The upper bands of council tax have taken no account of the soaring rise in high-end house prices since its introduction in 1993. Does it make sense for the owner of a £2m plus five-bedroom house in Putney to be paying half as much – at £1,355 per year –as the owner of a £160,000 two-bedroom semi in Nottinghamshire? Or for the owner of a £12m house in Westminster to be paying only £26 per week in council tax? And so on. Critics of the “crude and short-termist” mansion tax (copyright Lord Mandelson) say that a wholesale council tax revaluation would be better. That’s true. Except that such a revaluation is one of those highly desirable processes which governments never embark on because of the wide range of all-too-vociferous losers it will throw up.

Of course the mansion tax wasn’t that important in a fiscal sense, since it would only have raised around £1.3bn. But to retain it – in whatever form and by whatever name – would be a small but powerful symbol of Labour’s determination to address inequality.

And while the mansion tax passes rapidly into history, the Queen’s Speech will contain a very different housing proposal. Cameron’s Government is to offer housing association tenants the right to buy their properties – a move which could cost the taxpayer upwards of £5bn, and one that even the Confederation of British Industry has criticised for exacerbating the country’s housing crisis.

It is of course modelled on Margaret Thatcher’s original Right to Buy. This may have been her great domestic political coup – but it also had an unintended consequence, in that some of the homes sold off under it ended up in the hands of buy-to-let landlords, charging rents now subsidised by housing benefit.

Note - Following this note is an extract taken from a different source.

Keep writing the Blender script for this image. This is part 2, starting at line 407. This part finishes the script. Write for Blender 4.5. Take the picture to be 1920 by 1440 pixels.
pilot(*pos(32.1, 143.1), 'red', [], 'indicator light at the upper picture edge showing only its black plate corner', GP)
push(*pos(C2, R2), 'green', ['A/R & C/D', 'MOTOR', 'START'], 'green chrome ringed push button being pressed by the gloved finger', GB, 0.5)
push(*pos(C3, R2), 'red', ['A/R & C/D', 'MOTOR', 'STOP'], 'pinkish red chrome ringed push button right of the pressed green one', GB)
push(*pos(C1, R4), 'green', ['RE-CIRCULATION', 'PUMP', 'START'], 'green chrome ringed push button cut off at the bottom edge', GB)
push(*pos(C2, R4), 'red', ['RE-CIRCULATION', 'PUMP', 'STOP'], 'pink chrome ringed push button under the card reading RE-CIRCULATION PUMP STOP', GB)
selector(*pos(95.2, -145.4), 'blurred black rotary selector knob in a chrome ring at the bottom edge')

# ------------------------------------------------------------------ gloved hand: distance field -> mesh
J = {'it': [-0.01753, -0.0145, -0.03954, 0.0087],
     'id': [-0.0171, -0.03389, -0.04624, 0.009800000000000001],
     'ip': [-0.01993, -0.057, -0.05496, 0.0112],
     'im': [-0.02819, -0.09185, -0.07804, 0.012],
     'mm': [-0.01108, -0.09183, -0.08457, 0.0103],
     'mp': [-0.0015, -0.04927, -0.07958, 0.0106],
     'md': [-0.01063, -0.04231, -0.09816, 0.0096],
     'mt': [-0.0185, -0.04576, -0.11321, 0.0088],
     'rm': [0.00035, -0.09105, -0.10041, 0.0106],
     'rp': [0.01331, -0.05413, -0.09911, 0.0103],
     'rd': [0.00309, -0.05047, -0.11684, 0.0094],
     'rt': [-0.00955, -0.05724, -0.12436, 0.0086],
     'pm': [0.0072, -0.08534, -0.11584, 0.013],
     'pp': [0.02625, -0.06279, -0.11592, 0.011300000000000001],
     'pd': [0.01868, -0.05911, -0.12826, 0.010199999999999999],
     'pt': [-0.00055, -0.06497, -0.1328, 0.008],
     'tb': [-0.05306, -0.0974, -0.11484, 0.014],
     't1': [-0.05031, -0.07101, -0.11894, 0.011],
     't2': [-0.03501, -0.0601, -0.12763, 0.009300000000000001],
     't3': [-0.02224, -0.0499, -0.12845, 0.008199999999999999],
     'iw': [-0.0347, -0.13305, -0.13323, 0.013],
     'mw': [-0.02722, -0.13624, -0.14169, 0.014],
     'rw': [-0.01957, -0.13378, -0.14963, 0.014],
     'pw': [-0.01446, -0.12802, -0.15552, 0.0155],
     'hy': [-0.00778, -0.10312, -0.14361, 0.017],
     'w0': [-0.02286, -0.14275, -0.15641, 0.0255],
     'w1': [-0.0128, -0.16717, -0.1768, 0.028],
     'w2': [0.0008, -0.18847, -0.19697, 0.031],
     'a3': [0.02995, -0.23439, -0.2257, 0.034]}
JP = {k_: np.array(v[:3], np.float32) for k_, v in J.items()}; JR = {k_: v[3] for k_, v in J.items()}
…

The ever larger numbers excluded from home ownership – especially the young – is serious for all parties. But it’s far from clear that the new Right to Buy will bridge the yawning divide between the winners and losers in housing, a key driver of inequality in British society. Neither will the continuous enhancement of state protections afforded to those lucky enough to own a home already, whether by increasing inheritance tax thresholds, as the Cameron Government intends – or letting top-end property owners pay minimal council tax.

It doesn’t say much for Labour if, with five years to do it, the party can’t persuade the public of why this simply isn’t fair.